Boris Pasternak's 'Doctor Zhivago' and His Nobel Prize - a CIA Operation

• https://russia-insider.com by John Helmer

If you were the only person in the world who thought yourself a genius, it would be an embarrassment to be named Barry Parsnip.

Robert Zimmerman solved the nomenclature problem. He became Bob Dylan – and Hey Presto! He won the Nobel Prize for Literature for 2016.

Barry Parsnip (aka Boris Pasternak) didn't solve the problem. But it was solved for him by a combination of the British, US and Soviet secret services, with an assist from the Dutch and Italians.  He won the Nobel Prize for Literature for 1958 before his novel, Doctor Zhivago, had been read in the original Russian by more than a thousand people, counting government officials. Following the prize-giving until now, about 10 million people have read it, mostly in translation.
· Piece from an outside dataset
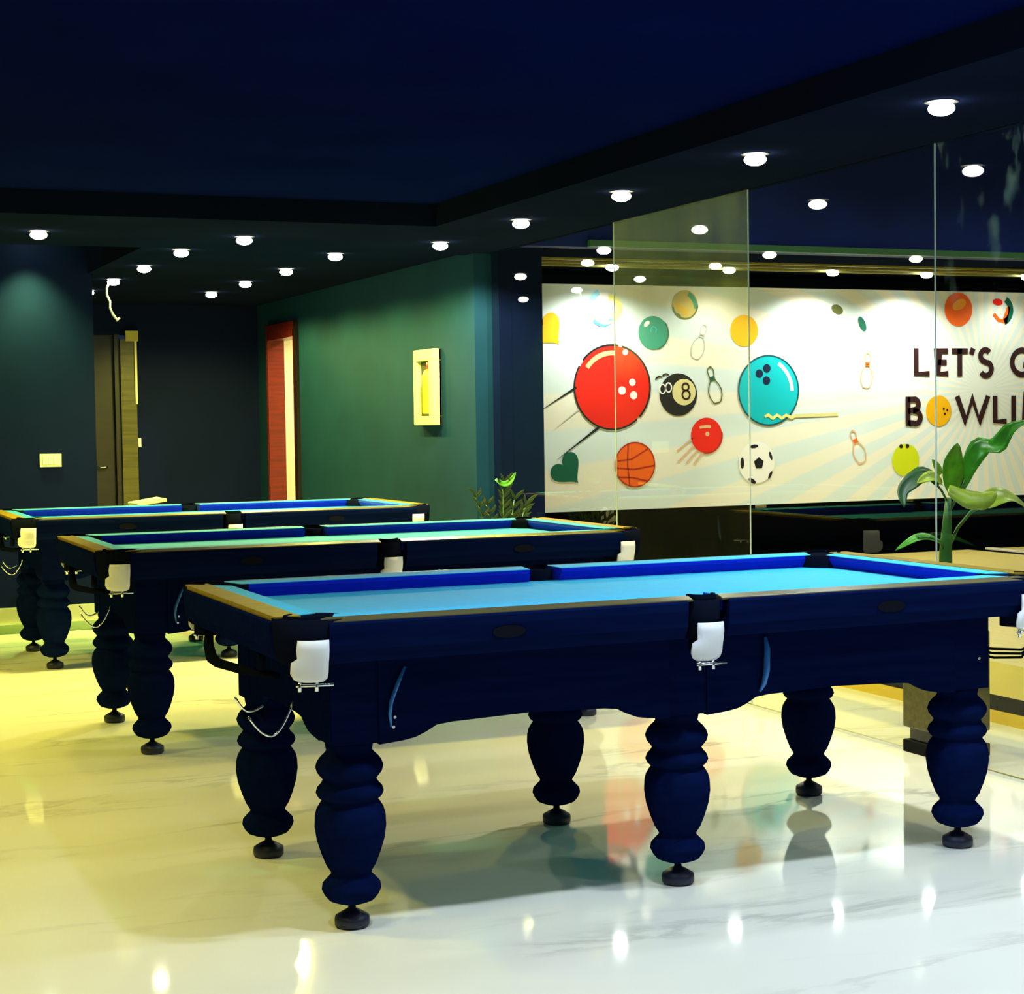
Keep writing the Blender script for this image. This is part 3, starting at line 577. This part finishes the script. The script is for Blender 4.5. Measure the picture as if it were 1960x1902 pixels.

But time and numbers haven't improved either on Parsnip or on Zhivago. It is still, as Vladimir Nabokov said at the start, "a sorry thing, clumsy, trite, and melodramatic, with stock situations, voluptuous lawyers, unbelievable girls, romantic robbers, and trite coincidences."  Kornei  Chukovsky, Pasternak's neighbour and comrade, thought the novel was "boring, banal."  Yevgeny Yevtushenko said it was "disappointing". Anna Akhmatova told Pasternak to his face that Zhivago was a bad novel "except for the landscapes." She was being ironic – there are no landscapes in the book.